Task requirements: Using the listing below, copy exactly the lines from the one containing "Continue the Blender" to the one containing "return lay(t, d, m, name, t)", both lines included, and no others.

[Entries taken from a collection]

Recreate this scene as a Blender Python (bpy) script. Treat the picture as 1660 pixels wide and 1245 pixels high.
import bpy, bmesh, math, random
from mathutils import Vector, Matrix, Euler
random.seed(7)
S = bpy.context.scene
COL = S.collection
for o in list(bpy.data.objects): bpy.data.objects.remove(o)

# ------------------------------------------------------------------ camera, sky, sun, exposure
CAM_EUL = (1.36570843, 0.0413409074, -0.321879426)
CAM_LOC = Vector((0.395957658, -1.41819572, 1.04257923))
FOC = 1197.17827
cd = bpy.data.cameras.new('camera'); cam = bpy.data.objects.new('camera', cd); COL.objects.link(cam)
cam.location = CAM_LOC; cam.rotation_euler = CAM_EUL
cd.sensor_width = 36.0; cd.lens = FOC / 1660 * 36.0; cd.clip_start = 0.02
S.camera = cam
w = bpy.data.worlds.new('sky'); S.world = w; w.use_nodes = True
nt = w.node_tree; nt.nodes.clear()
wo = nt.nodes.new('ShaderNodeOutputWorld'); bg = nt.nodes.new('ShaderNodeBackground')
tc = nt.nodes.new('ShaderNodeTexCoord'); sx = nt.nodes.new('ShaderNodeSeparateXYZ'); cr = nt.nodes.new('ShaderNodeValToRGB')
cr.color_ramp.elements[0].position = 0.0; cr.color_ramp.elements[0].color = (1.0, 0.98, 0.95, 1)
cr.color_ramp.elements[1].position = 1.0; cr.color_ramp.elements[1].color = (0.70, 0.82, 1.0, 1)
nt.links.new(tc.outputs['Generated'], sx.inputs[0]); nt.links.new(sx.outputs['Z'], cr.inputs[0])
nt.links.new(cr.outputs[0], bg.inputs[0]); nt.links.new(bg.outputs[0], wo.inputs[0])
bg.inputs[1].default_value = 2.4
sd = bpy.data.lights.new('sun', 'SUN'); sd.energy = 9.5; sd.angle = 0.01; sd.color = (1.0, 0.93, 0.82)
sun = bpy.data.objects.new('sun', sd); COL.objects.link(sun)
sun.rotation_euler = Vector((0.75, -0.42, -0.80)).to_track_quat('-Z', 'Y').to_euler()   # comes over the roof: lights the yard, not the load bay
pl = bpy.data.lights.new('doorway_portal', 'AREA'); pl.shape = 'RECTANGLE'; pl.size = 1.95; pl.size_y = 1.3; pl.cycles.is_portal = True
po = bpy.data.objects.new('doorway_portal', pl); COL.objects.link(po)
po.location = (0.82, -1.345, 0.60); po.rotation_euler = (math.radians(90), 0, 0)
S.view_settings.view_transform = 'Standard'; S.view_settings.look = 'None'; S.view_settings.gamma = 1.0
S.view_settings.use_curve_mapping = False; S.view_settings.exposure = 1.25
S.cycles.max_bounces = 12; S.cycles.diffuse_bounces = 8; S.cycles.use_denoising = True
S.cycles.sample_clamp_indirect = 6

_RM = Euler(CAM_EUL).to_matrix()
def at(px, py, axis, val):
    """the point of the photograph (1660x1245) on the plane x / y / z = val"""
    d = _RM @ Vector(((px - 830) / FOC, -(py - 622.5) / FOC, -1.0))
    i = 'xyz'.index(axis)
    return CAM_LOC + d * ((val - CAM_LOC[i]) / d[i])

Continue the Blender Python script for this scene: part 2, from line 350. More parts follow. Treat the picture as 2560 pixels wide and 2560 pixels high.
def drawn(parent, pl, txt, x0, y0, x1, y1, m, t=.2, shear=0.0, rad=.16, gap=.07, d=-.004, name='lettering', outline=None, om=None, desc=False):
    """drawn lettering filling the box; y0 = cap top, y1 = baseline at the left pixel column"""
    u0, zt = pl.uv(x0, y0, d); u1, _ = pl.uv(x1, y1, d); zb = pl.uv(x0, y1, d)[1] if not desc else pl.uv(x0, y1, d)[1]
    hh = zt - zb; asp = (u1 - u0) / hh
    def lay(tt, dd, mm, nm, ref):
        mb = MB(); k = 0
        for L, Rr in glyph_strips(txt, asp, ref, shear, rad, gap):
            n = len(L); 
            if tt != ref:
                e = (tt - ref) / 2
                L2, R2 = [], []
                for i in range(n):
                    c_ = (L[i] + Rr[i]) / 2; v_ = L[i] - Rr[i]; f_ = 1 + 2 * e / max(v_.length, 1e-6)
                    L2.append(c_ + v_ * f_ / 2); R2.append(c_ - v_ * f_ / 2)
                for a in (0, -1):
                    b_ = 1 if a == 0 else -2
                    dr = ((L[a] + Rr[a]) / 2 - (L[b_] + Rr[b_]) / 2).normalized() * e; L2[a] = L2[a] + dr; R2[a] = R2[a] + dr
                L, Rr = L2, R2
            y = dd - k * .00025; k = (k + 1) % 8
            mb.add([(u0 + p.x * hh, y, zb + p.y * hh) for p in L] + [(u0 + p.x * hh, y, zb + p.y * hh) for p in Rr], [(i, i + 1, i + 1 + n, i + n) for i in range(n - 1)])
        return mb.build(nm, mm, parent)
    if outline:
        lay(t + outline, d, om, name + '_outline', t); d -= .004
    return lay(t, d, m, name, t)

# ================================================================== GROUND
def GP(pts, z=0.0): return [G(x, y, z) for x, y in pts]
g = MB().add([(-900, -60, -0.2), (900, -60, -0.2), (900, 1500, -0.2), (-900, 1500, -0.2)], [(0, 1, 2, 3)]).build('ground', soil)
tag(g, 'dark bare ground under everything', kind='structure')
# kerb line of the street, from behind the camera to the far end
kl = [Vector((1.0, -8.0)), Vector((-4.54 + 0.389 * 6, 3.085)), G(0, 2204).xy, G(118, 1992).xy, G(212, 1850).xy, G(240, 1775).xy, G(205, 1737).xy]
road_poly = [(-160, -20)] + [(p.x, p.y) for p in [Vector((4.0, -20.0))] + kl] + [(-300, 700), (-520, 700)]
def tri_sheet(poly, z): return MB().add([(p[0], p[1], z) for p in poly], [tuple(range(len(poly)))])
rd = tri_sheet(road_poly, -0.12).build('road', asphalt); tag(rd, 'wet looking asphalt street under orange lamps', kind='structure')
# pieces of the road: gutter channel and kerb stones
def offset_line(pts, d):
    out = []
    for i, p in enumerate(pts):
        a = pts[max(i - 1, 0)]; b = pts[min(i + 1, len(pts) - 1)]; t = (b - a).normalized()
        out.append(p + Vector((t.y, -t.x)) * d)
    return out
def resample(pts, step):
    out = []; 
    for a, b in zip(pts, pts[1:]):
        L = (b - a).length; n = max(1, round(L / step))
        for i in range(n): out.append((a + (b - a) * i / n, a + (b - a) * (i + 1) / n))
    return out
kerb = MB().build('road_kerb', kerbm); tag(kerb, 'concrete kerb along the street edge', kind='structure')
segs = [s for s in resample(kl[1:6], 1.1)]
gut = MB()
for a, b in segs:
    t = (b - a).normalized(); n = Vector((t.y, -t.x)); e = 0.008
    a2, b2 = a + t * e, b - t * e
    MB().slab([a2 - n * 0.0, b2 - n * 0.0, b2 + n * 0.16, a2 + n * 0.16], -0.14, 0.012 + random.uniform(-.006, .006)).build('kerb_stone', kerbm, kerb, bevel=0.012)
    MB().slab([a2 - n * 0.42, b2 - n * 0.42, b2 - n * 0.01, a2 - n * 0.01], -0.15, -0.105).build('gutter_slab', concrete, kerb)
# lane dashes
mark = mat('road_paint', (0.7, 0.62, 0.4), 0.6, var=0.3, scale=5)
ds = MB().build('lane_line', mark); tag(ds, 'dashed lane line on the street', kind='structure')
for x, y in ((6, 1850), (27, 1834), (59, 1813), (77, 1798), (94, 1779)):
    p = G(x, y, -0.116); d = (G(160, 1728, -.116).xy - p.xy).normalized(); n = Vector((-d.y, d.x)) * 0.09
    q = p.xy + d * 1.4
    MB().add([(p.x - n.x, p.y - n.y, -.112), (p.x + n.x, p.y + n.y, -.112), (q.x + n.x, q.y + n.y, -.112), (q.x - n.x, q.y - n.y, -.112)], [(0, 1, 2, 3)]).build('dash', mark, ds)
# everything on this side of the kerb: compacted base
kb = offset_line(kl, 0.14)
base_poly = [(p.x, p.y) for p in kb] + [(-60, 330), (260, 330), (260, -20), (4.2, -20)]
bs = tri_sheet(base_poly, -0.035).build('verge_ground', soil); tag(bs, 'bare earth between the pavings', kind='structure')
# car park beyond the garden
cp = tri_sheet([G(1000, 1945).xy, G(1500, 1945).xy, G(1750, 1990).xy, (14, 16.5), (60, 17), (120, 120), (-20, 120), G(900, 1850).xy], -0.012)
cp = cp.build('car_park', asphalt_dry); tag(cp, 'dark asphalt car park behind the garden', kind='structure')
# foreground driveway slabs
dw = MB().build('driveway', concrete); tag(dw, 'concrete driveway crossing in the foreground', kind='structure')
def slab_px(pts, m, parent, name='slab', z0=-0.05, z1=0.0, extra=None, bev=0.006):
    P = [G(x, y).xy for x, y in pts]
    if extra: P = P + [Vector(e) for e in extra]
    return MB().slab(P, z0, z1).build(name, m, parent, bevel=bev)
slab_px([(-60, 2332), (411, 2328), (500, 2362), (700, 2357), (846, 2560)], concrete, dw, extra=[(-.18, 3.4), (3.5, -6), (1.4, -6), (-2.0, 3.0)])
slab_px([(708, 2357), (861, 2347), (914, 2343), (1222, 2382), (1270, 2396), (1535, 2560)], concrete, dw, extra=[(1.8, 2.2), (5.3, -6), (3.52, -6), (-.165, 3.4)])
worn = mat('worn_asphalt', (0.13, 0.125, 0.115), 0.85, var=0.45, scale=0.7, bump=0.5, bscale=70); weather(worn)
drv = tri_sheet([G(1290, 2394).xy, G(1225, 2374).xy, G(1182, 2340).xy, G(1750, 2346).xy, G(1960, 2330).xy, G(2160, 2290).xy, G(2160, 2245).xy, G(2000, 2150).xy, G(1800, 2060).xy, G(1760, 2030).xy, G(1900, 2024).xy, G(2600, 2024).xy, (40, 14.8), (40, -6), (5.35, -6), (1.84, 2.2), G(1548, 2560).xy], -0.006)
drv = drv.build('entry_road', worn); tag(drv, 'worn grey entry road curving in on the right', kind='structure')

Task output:
Continue the Blender Python script for this scene: part 2, from line 350. More parts follow. Treat the picture as 2560 pixels wide and 2560 pixels high.
def drawn(parent, pl, txt, x0, y0, x1, y1, m, t=.2, shear=0.0, rad=.16, gap=.07, d=-.004, name='lettering', outline=None, om=None, desc=False):
    """drawn lettering filling the box; y0 = cap top, y1 = baseline at the left pixel column"""
    u0, zt = pl.uv(x0, y0, d); u1, _ = pl.uv(x1, y1, d); zb = pl.uv(x0, y1, d)[1] if not desc else pl.uv(x0, y1, d)[1]
    hh = zt - zb; asp = (u1 - u0) / hh
    def lay(tt, dd, mm, nm, ref):
        mb = MB(); k = 0
        for L, Rr in glyph_strips(txt, asp, ref, shear, rad, gap):
            n = len(L); 
            if tt != ref:
                e = (tt - ref) / 2
                L2, R2 = [], []
                for i in range(n):
                    c_ = (L[i] + Rr[i]) / 2; v_ = L[i] - Rr[i]; f_ = 1 + 2 * e / max(v_.length, 1e-6)
                    L2.append(c_ + v_ * f_ / 2); R2.append(c_ - v_ * f_ / 2)
                for a in (0, -1):
                    b_ = 1 if a == 0 else -2
                    dr = ((L[a] + Rr[a]) / 2 - (L[b_] + Rr[b_]) / 2).normalized() * e; L2[a] = L2[a] + dr; R2[a] = R2[a] + dr
                L, Rr = L2, R2
            y = dd - k * .00025; k = (k + 1) % 8
            mb.add([(u0 + p.x * hh, y, zb + p.y * hh) for p in L] + [(u0 + p.x * hh, y, zb + p.y * hh) for p in Rr], [(i, i + 1, i + 1 + n, i + n) for i in range(n - 1)])
        return mb.build(nm, mm, parent)
    if outline:
        lay(t + outline, d, om, name + '_outline', t); d -= .004
    return lay(t, d, m, name, t)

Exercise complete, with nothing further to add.